Duterte ends police role in anti-drug operations

  • This photo taken on October 6, 2017, shows Philippines President Rodrigo Duterte gesturing as he delivers his speech at the turn-over ceremony of the army’s commanding general at Fort Bonifacio in Manila. Duterte’s popularity has suffered a substantial drop for the first time, though it remains at a relatively high 67 percent, an independent pollster has found. / AFP PHOTO / TED ALJIBE

President Rodrigo Duterte on Thursday ordered the Philippine Drug Enforcement Agency to take over anti-drug operations from the Philippine National Police amid heavy international and local pressures, according to The Manila Times Online on Friday.

PNP chief Ronald “Bato” de la Rosa told the media on Thursday that the PNP would cease to take part in any case related to illegal drugs, but would focus on unresolved cases of street killings committed by motorcycle-riding men.

De La Rosa vowed to clean up the PNP ranks and files and tighten internal cleansing.  He added that rogue policemen would be relieved and sent to retraining to be fit again for service.

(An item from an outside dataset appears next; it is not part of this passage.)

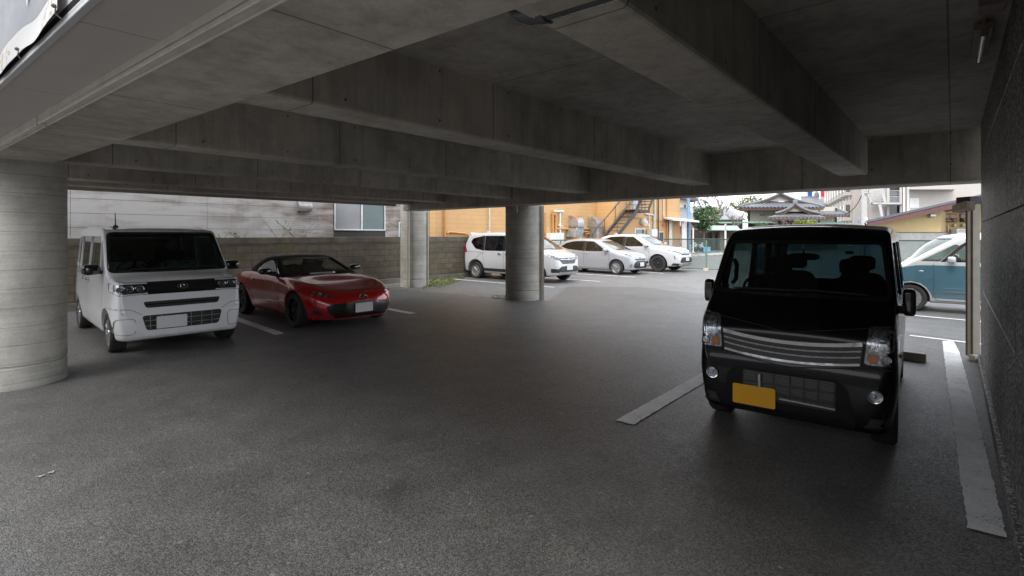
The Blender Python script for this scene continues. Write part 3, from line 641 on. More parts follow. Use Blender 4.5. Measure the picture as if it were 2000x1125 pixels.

The killings of three teenagers in August sparked public outcry and drew widespread condemnation, with the Catholic Church ordering the tolling bells until All Souls’ Day in a gesture of protest against the killings.

The Bishops also offered sanctuary to conscience-stricken policemen who wanted to testify on the killings.

Anti-drug operations by the PNP were halted in January after the October killing of Korean businessman Jee Ick Joo by police officers inside the PNP’s Camp Crame headquarters became public.  The operations, however, resumed in March under a new PNP illegal drugs unit.

According to PNP records, at least 3,800 people have been killed in anti-drug operations.

Palace spokesman Ernesto Abella said street peddling of illegal drugs had decreased and, hence, it was justified to transfer the anti-drug operations to the PDEA.

The Commission on Human Rights on Thursday welcomed the President’s decision to designate the PDEA as the sole agency responsible for anti-drug operations.

CHR spokesman Jacquelyn de Guia said the new development indicates that the administration listens to the public’s clamor for the protection and promotion of human rights.